Dalam menganalisis kasus-kasus sengketa perkebunan plasma, perlu diketahui bahwa menurut sistem hukum Indonesia yang menganut paham hukum Eropa kontinental di mana salah satu asas kuncinya adalah asas legalitas , maka analisis terhadap kasus sengketa perkebunan plasma akan dianalisis berdasarkan peraturan yang berlaku saat kasus terjadi. Hal ini selaras dengan asas non-retroactive dalam penerapan hukum yang artinya peraturan yang terbit kemudian tidak dapat diterapkan pada kasus yang terjadi pada masa sebelum terbitnya peraturan tersebut.

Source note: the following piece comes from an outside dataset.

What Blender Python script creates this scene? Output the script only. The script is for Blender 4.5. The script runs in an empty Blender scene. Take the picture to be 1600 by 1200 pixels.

Peraturan yang didaftar di bawah ini dimulai dari tahun 80an – 2022. Penggunaan istilah Plasma di dalam peraturan perundangundangan perkebunan sudah digunakan pada tahun 1986. Namun model inti-plasma dari periode ke periode diatur secara berbeda-beda. Peraturan yang dianalisis adalah peraturan pada tingkat nasional maupun daerah.
Di kabupaten/kota yang menjadi sentra usaha perkebunan, juga memiliki peraturan daerah yang mengatur perizinan usaha dan kemitraan. Secara umum, isinya mengikuti aturan yang telah ditetapkan pada peraturan lebih tinggi yaitu peraturan menteri atau undang-undang. Pola-pola kemitraan usaha perkebunan kelapa sawit yang diatur berdasarkan peraturan perundangundangan dari periode ke periode.
Tuntutan :
- Segera mendorong seluruh perusahaan sawit yang ada di Kabupaten Seruyan untuk segera menjalankan kewajibannya dalam pemenuhan lahan plasma.
- Meminta kepada perusahaan untuk memberikan hak – hak ketenagakerjaan termasuk Buruh Harian Lepas yang berasal dari desa sekitar terutama terkait dengan upah.
- Meminta Pemerintah untuk bertindak tegas terhadap perusahaan yang terbukti melakukan pelanggaran hak masyarakat, hak buruh dan kerusakan lingkungan.
- Meminta Pemeritah untuk melakukan monitoring terhadap perusahaan – perusahaan sawit sesuai dengan kebijakan yang berlaku.